Putting Einstein into context

When Winnick Hall opens, visitors will find even more manifestations of an integrated program, Skirball leaders say. At “Einstein” -- which was organized by the Skirball, the American Museum of Natural History in New York and Hebrew University in Jerusalem -- visitors will learn about the scientist’s discoveries and find that he got his start as “a young Jewish boy in Germany at a time when there were not many Jewish people becoming scientists,” Bernstein says.

Peimar is planning a lecture series with Southern California Light and Space artists who work with Einstein’s theories, including James Turrell. Theatrical presentations will include “Neutrino,” a comedic view of how scientific theories apply to human relationships by the British company Unlimited Theatre; “Apollo,” a historical overview of the American rocket program by the L.A. group Critical Mass; and a demonstration of Einsteinian concepts in terms of juggling, by New York theater artist Michael Moschen.

“There is no exhibition here without other very important components of programming,” Herscher says. “The context is essential. We want to make the exhibitions understandable and meaningful. When we have a show on Freud, we have people who talk about psychiatry and about the upper-class Viennese society that allowed him to do what he did.”

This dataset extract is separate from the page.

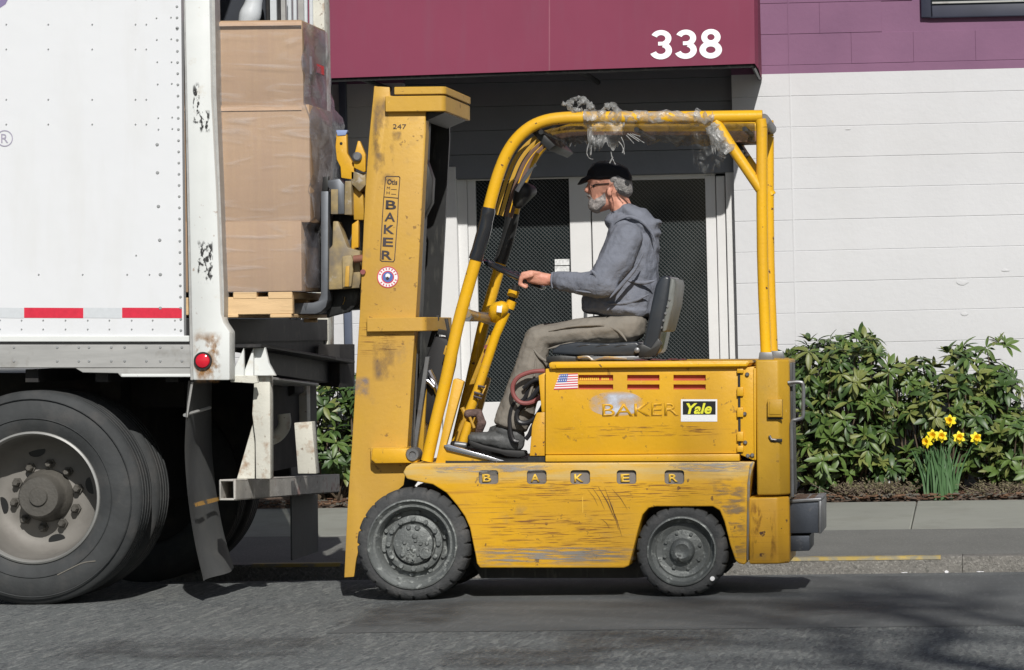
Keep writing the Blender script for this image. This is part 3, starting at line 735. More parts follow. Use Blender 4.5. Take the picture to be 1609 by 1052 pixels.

Anything but a purist, Herscher speaks of art as a unifier and a humanizer. At the heart of the exhibition philosophy is an ongoing effort “to figure out how to make art more inclusive,” he says.

Everyone is welcome at the Skirball, Herscher says, including members of the art crowd who have yet to discover it. But those who come to an art exhibition looking for “fine dining and a certain item on the menu might discover a larger menu than they expected. They might taste other delicacies,” he says, “and maybe have a wonderful dessert.”